Sports

Baseball: Mattituck wins its first state title

The Mattituck baseball team celebrates its 4-1 win over Livonia in the Class B state finals Saturday afternoon. (Credit: Daniel De Mato)
The Mattituck baseball team celebrates its 4-1 win over Livonia in the Class B state finals Saturday afternoon. (Credit: Daniel De Mato)

The Mattituck High School baseball team is first in a lot of things, not to mention the hearts of its fans. The Tuckers were first in League VIII as well as first among teams in its class in Suffolk County, Long Island and the Southeast Region. Now they can add another first — an historic one at that — to their impressive season résumé.

The Tuckers are bringing the New York State Class B championship plaque home with them.

For the first time in their history, the Tuckers, who have been playing baseball since the 1930s, according to coach Steve DeCaro, are state champions. In a rather ho-hum state final, they did something that was anything but ho-hum, defeating Livonia, 4-1, at SUNY/Broome Community College’s Hornet Field in Binghamton on Saturday.

Ian Nish fielded a routine bouncing ball, trotted to the first-base bag, recorded the final out and the deed was done. The Tuckers were on top of the state, capping a brilliant 27-1 season. They heaved their gloves high in the air before joining together in one big pileup of jubilation.

Before the Tuckers lined up along the third-base line to receive their championship medals, their second baseman, Jon Dwyer, demonstrated his joy in the form of an acrobatic backflip.

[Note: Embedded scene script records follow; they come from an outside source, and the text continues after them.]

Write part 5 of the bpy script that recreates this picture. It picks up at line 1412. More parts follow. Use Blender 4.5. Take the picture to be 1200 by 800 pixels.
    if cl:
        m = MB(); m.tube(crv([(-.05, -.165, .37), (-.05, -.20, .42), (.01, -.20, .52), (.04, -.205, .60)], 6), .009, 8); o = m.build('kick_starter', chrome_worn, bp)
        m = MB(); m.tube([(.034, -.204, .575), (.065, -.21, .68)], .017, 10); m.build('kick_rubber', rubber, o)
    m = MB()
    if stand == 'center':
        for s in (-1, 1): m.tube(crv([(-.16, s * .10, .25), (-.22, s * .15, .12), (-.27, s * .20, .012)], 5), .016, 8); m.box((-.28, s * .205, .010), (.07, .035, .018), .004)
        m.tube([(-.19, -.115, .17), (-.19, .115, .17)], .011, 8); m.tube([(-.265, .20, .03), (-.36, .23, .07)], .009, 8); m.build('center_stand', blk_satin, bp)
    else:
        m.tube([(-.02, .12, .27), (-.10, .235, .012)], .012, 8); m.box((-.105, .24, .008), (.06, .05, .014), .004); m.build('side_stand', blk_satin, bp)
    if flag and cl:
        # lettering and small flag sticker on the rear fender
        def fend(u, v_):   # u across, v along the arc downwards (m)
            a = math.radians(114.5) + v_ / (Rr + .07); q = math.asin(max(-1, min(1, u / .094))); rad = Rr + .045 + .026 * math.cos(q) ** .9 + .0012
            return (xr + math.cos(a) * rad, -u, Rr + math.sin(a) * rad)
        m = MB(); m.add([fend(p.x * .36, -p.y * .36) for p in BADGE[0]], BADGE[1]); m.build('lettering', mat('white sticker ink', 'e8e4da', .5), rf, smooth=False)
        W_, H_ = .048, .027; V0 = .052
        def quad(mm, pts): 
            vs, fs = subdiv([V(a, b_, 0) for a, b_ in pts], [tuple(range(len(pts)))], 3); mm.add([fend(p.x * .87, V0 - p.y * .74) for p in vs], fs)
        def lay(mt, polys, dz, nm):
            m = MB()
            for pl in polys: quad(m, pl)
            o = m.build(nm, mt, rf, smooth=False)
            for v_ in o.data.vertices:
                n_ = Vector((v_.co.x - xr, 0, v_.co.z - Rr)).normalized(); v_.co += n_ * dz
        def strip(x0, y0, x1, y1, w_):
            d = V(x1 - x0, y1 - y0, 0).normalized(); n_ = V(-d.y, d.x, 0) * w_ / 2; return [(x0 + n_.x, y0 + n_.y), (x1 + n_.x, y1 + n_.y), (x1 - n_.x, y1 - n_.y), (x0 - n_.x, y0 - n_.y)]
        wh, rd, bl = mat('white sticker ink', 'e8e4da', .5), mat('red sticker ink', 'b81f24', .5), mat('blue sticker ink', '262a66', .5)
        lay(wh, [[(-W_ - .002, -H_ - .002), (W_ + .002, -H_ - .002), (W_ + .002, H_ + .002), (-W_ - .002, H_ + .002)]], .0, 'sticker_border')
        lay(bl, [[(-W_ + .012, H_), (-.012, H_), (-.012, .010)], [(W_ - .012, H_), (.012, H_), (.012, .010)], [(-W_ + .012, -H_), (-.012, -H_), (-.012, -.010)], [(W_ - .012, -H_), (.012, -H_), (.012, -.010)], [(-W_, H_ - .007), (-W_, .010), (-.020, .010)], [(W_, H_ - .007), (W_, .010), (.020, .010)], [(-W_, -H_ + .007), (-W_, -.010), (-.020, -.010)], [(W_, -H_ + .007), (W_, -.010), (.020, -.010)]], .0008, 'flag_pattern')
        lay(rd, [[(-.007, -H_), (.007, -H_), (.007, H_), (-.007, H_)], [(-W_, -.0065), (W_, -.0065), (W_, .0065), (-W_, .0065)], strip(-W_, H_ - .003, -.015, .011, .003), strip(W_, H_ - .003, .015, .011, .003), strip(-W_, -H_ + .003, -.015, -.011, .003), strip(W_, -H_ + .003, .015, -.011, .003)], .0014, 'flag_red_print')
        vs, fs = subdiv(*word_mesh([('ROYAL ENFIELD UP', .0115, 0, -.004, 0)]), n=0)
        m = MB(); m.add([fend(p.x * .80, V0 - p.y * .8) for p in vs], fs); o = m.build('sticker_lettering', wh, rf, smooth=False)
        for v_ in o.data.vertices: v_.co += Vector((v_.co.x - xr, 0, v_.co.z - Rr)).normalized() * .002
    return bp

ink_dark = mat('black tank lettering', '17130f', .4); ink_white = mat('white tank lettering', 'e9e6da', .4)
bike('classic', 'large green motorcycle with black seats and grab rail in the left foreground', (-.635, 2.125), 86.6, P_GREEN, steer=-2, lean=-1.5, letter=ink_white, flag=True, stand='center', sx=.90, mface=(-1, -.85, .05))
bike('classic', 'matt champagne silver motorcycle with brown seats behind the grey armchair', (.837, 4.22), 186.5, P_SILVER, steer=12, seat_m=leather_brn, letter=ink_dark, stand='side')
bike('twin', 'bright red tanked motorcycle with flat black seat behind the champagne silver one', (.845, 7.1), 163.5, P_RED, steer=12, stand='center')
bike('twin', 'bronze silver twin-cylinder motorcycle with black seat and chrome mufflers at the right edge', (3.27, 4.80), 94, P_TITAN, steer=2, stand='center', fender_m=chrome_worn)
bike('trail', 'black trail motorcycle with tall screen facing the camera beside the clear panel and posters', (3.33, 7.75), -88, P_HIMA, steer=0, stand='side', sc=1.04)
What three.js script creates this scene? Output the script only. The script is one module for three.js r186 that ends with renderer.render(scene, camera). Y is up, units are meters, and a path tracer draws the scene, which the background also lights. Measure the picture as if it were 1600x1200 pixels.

Then the impressive championship plaque was handed to DeCaro. The players posed for the first of many photos as smiling fans walked onto the field to snap away.

After a short while, DeCaro announced, “Good, we’re done. Let’s go!”

To that, the players roared applause, but they weren’t done. They gathered together again and, in unison, shouted, “Go blue!”

Even then they weren’t done. They weren’t close to being done.

They marched down toward the scoreboard in right-center field for more photos. Among them were photos that featured Optimus, a hockey player figurine that the team adopted as its good-luck charm for much of the season. (Later, DeCaro said that Optimus will be retired and given a place in his physics classroom, overlooking the Mattituck High School baseball field.)

DeCaro was later surprised by a couple of his players who dumped a bucket full of ice over him.

And then there were more photos and interviews. It seemed as if the Tuckers didn’t want to leave, and who could blame them? A lot of work went into this championship. This was their year to do it, they had said since the frigid first days of practice when piles of snow were still on the ground. The team has six seniors and nine players who had experience as starters from the 2014 team that reached the regional final. Anything short of a state title would have been a disappointment, they had said.

They weren’t disappointed.

For two of the Tuckers, Joe Tardif and Dan Fedun, it is their second state championship of the school year. Both had played for Mattituck’s state champion boys soccer team last fall. Earlier in the day, before Mattituck’s 7-2 semifinal win over Ogdensburg Free Academy, Fedun was presented with a sportsmanship award.

To Livonia’s credit, it had held a mighty Mattituck offense to five hits, an achievement in itself, but two of those hits by Ian Nish and Tardif were awfully important.

After Mattituck’s first two batters in the third inning made out, Marcos Perivolaris reached base on a fielding error, Chris Dwyer walked, and Nish drove a double over the left fielder, Derek Demartinis, for a 2-0 lead.

One sensed that the Mattituck run-scoring machine was revving up. Two more runs followed in the fourth. After Will Gildersleeve singled and Mike Onufrak walked, Tardif delivered a bloop single that fell in a narrow sliver of space between second baseman John Smith and right fielder Seb Bosch. That made it 4-0 Mattituck.

Those were all the runs the Tuckers scored and all they needed, thanks in part to Perivolaris’ pitching. The senior right-hander was the winning pitcher in the county and Long Island title-winning games, and now this state final. Perivolaris (10-0) gave up eight hits and one walk over six and one-third innings. He did not register a strikeout.

The only run Perivolaris allowed came in the seventh. Bosch started things with a single and then, one out later, Josh Henderson doubled him home.

Chris Dwyer picked up the save, retiring both batters he faced.

Livonia ended with a 25-2 record.

The Tuckers ended up with a lot more, even more than medals and a plaque. Their ambitious mission accomplished, they can bask in the glory of the greatest season in team history and memories that will last a lifetime.

Tardif said he found himself in the unusual position of having been moved to tears after a triumph. It was understandable. They were tears of joy.

The state Class B championship plaque has a new home. It might be time for a new sign in Mattituck: Welcome to the Home of the 2015 New York State Class B Baseball Champions.